When Is Henderson-Hasselbalch a Good Approximation?
It is generally reliable when:
- Both acid and base components remain present after the addition.
- The solution is not extremely dilute.
- The added amount does not cause complete exhaustion of one buffer component.
- Activity effects and ionic strength corrections are not dominant concerns.
For high-precision work in analytical chemistry or industrial formulation, a more complete equilibrium model may be needed. Still, the Henderson-Hasselbalch method is the standard first-pass tool and is excellent for education, planning, and routine estimation.
Practical Workflow for Fast Buffer pH Calculations
- Write down the buffer pair and pKa.
- Convert initial concentrations and volume to moles of HA and A-.
- Convert grams added to moles using molar mass.
- Adjust moles according to whether you added HA, A-, strong acid, or strong base.
- Check that both buffer components are still present.
- Apply Henderson-Hasselbalch using mole ratio.
- If one component is exhausted, switch to excess strong acid or strong base calculations.
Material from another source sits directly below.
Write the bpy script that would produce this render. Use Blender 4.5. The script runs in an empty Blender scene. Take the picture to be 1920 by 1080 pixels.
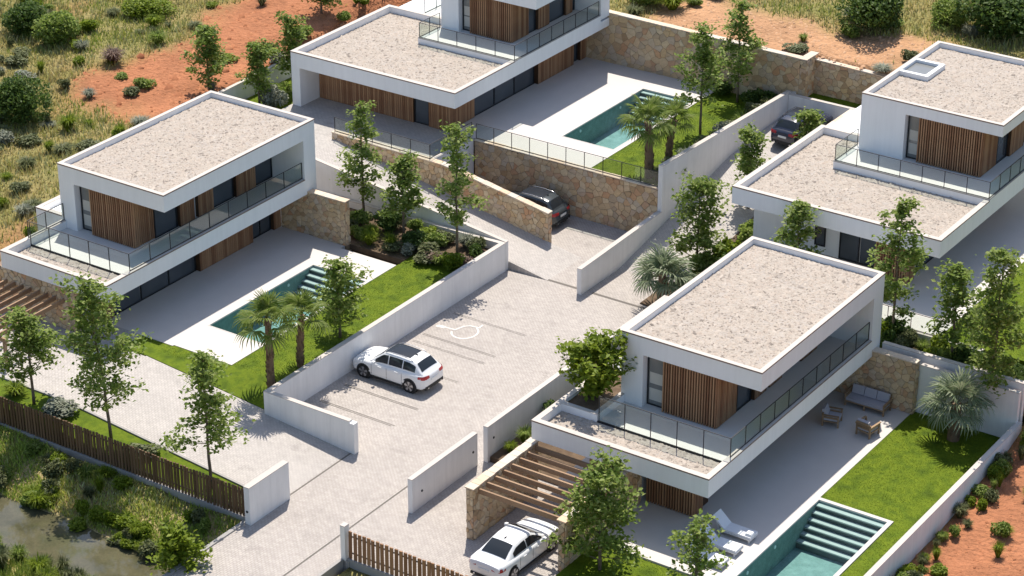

Authoritative References for Buffer Chemistry
For deeper study, these sources provide strong foundational guidance on buffer systems, pH, and acid-base chemistry:
- U.S. Environmental Protection Agency: pH Overview
- National Center for Biotechnology Information: Acid-Base Balance and pH Concepts
- University of Wisconsin Chemistry: Buffer Calculations
Bottom Line
To calculate pH of a buffer when grams is added, always think in three stages: convert initial buffer composition to moles, convert the added grams to moles, and then update the acid-base ratio before using the Henderson-Hasselbalch equation. If you add conjugate base, the pH usually rises. If you add conjugate acid, the pH usually falls. If you add a strong acid or strong base, the buffer components react stoichiometrically first, and only then can pH be estimated. Once you master that sequence, buffer calculations become systematic, fast, and highly practical.